▶ [RAW DATA]:
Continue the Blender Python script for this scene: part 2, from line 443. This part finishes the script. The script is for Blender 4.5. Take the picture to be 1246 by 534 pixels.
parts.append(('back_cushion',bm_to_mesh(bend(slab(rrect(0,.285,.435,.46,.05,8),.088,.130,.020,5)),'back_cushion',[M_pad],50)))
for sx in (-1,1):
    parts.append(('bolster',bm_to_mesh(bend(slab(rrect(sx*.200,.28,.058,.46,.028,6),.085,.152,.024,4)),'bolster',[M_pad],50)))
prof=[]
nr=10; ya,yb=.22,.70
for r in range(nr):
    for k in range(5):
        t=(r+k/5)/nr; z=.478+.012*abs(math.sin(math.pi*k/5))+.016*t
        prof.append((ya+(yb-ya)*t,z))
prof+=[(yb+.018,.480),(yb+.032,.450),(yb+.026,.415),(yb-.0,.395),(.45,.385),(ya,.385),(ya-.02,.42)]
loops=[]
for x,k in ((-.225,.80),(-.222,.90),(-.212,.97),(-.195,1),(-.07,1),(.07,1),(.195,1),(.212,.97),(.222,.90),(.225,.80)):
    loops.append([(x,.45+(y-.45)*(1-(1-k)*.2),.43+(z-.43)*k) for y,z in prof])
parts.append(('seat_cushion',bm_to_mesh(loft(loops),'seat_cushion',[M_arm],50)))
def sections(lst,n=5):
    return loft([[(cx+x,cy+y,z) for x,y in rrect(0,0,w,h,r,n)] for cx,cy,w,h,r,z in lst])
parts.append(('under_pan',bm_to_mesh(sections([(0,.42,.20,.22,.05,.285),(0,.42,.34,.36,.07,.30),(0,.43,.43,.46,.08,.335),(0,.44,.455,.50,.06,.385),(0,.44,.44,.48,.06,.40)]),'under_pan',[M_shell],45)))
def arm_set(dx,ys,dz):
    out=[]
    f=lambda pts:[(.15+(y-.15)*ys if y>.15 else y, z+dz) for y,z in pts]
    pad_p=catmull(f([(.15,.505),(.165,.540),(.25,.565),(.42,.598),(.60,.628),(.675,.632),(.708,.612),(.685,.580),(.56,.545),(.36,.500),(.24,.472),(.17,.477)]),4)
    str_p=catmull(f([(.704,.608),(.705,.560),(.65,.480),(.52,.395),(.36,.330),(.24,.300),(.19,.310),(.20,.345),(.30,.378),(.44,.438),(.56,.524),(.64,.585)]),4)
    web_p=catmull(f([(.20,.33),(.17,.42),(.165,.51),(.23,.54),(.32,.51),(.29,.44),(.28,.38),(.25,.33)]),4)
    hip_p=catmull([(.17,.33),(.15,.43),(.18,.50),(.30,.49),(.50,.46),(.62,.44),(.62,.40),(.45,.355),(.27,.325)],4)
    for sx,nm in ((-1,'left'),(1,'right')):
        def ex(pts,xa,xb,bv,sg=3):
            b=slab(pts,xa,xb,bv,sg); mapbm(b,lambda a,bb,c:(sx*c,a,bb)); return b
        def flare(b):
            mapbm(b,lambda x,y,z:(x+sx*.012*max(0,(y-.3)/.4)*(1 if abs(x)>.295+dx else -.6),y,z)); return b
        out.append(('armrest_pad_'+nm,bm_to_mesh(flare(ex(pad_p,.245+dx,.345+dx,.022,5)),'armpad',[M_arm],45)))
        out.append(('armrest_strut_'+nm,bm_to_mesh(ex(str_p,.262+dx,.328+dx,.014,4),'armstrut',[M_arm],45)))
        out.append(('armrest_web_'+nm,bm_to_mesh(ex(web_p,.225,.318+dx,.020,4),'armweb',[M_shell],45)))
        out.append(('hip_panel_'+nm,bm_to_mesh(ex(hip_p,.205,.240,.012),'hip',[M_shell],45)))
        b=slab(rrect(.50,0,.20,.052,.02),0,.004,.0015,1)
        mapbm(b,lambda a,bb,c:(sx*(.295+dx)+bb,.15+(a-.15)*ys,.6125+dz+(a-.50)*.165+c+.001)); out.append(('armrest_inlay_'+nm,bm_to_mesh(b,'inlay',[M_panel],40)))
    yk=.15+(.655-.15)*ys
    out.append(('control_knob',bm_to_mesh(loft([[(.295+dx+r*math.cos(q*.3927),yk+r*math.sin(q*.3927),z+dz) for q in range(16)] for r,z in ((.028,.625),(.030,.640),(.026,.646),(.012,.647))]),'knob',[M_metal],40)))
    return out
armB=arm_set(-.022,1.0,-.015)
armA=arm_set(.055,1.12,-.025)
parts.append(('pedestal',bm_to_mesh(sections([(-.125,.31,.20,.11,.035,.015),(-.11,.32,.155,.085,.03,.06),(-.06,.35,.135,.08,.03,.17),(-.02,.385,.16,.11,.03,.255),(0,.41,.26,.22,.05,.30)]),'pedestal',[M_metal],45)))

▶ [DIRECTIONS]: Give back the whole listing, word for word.

▶ [RESPONSE BELOW]:
Continue the Blender Python script for this scene: part 2, from line 443. This part finishes the script. The script is for Blender 4.5. Take the picture to be 1246 by 534 pixels.
parts.append(('back_cushion',bm_to_mesh(bend(slab(rrect(0,.285,.435,.46,.05,8),.088,.130,.020,5)),'back_cushion',[M_pad],50)))
for sx in (-1,1):
    parts.append(('bolster',bm_to_mesh(bend(slab(rrect(sx*.200,.28,.058,.46,.028,6),.085,.152,.024,4)),'bolster',[M_pad],50)))
prof=[]
nr=10; ya,yb=.22,.70
for r in range(nr):
    for k in range(5):
        t=(r+k/5)/nr; z=.478+.012*abs(math.sin(math.pi*k/5))+.016*t
        prof.append((ya+(yb-ya)*t,z))
prof+=[(yb+.018,.480),(yb+.032,.450),(yb+.026,.415),(yb-.0,.395),(.45,.385),(ya,.385),(ya-.02,.42)]
loops=[]
for x,k in ((-.225,.80),(-.222,.90),(-.212,.97),(-.195,1),(-.07,1),(.07,1),(.195,1),(.212,.97),(.222,.90),(.225,.80)):
    loops.append([(x,.45+(y-.45)*(1-(1-k)*.2),.43+(z-.43)*k) for y,z in prof])
parts.append(('seat_cushion',bm_to_mesh(loft(loops),'seat_cushion',[M_arm],50)))
def sections(lst,n=5):
    return loft([[(cx+x,cy+y,z) for x,y in rrect(0,0,w,h,r,n)] for cx,cy,w,h,r,z in lst])
parts.append(('under_pan',bm_to_mesh(sections([(0,.42,.20,.22,.05,.285),(0,.42,.34,.36,.07,.30),(0,.43,.43,.46,.08,.335),(0,.44,.455,.50,.06,.385),(0,.44,.44,.48,.06,.40)]),'under_pan',[M_shell],45)))
def arm_set(dx,ys,dz):
    out=[]
    f=lambda pts:[(.15+(y-.15)*ys if y>.15 else y, z+dz) for y,z in pts]
    pad_p=catmull(f([(.15,.505),(.165,.540),(.25,.565),(.42,.598),(.60,.628),(.675,.632),(.708,.612),(.685,.580),(.56,.545),(.36,.500),(.24,.472),(.17,.477)]),4)
    str_p=catmull(f([(.704,.608),(.705,.560),(.65,.480),(.52,.395),(.36,.330),(.24,.300),(.19,.310),(.20,.345),(.30,.378),(.44,.438),(.56,.524),(.64,.585)]),4)
    web_p=catmull(f([(.20,.33),(.17,.42),(.165,.51),(.23,.54),(.32,.51),(.29,.44),(.28,.38),(.25,.33)]),4)
    hip_p=catmull([(.17,.33),(.15,.43),(.18,.50),(.30,.49),(.50,.46),(.62,.44),(.62,.40),(.45,.355),(.27,.325)],4)
    for sx,nm in ((-1,'left'),(1,'right')):
        def ex(pts,xa,xb,bv,sg=3):
            b=slab(pts,xa,xb,bv,sg); mapbm(b,lambda a,bb,c:(sx*c,a,bb)); return b
        def flare(b):
            mapbm(b,lambda x,y,z:(x+sx*.012*max(0,(y-.3)/.4)*(1 if abs(x)>.295+dx else -.6),y,z)); return b
        out.append(('armrest_pad_'+nm,bm_to_mesh(flare(ex(pad_p,.245+dx,.345+dx,.022,5)),'armpad',[M_arm],45)))
        out.append(('armrest_strut_'+nm,bm_to_mesh(ex(str_p,.262+dx,.328+dx,.014,4),'armstrut',[M_arm],45)))
        out.append(('armrest_web_'+nm,bm_to_mesh(ex(web_p,.225,.318+dx,.020,4),'armweb',[M_shell],45)))
        out.append(('hip_panel_'+nm,bm_to_mesh(ex(hip_p,.205,.240,.012),'hip',[M_shell],45)))
        b=slab(rrect(.50,0,.20,.052,.02),0,.004,.0015,1)
        mapbm(b,lambda a,bb,c:(sx*(.295+dx)+bb,.15+(a-.15)*ys,.6125+dz+(a-.50)*.165+c+.001)); out.append(('armrest_inlay_'+nm,bm_to_mesh(b,'inlay',[M_panel],40)))
    yk=.15+(.655-.15)*ys
    out.append(('control_knob',bm_to_mesh(loft([[(.295+dx+r*math.cos(q*.3927),yk+r*math.sin(q*.3927),z+dz) for q in range(16)] for r,z in ((.028,.625),(.030,.640),(.026,.646),(.012,.647))]),'knob',[M_metal],40)))
    return out
armB=arm_set(-.022,1.0,-.015)
armA=arm_set(.055,1.12,-.025)
parts.append(('pedestal',bm_to_mesh(sections([(-.125,.31,.20,.11,.035,.015),(-.11,.32,.155,.085,.03,.06),(-.06,.35,.135,.08,.03,.17),(-.02,.385,.16,.11,.03,.255),(0,.41,.26,.22,.05,.30)]),'pedestal',[M_metal],45)))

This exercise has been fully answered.